Adrian Peterson: Impossible to call him a bust. But do you realize 'All Day' only had 3 100+ yard games this year? 4 if you count Sunday's game. Still...I'm just not a fan of AP's postseason. Against the Cowboys he had 63 yards and touched the ball more than a teenager home alone with an internet connection. The Vikes should have run all over Dallas to protect their halftime lead. It couldn't have been bad play calling...AP got the ball 26 times! He was simply rendered ineffective. And honestly, against the Saints all his yardage and all his touchdowns will forever be marred by the 3 fumbles. I definitely see some chinks in his reptilian armor.


Brett Farve: Ok, Brett Farve arguably had the best year of his career. He made it to overtime in the NFC Championship game at age 40, plus, 544 yards and 5 touchdowns this postseason makes it hard to call Farve anything but a winner.

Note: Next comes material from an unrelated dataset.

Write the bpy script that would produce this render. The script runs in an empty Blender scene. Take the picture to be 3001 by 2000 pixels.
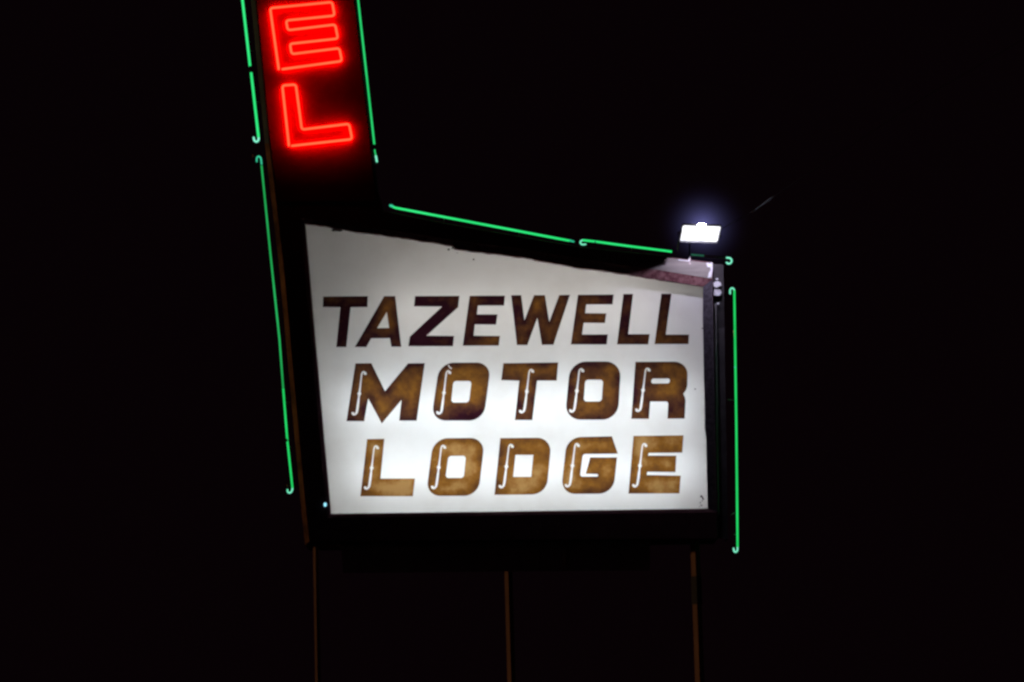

Here's some food for thought: why did he come back after the '07 season? His last pass was picked off in the NFC Championship game against the Giants. Why did he come back after the '08 season? His last pass was picked off in week 17 against the Dolphins...think about it. Those are some stale cookies to digest my friends.

Sorry for the rant...if it's any consolation I left out my segments on Sage Rosenfels and John Kitna.

And finally...Peyton/Brees. Have these guys already done what it takes to be labeled a winner? I'll let you infer my answer. I'll give you a hint: I called Peyton by his first name and Brees by his last. That just seems natural, right? I mean, Peyton has earned the right to be on a first name basis with the world...what has Brees ever done? Driven a Mardis Gras float into the ESPN studios? He failed at that, too! Come Superbowl time the pressure will be on Brees and his ungodly birthmark. Nothing short of a world championship will shed the Ain'ts moniker from him and his team. I hope I wasn't too subtle! Peyton, my hat's off to you...even your commercials are better.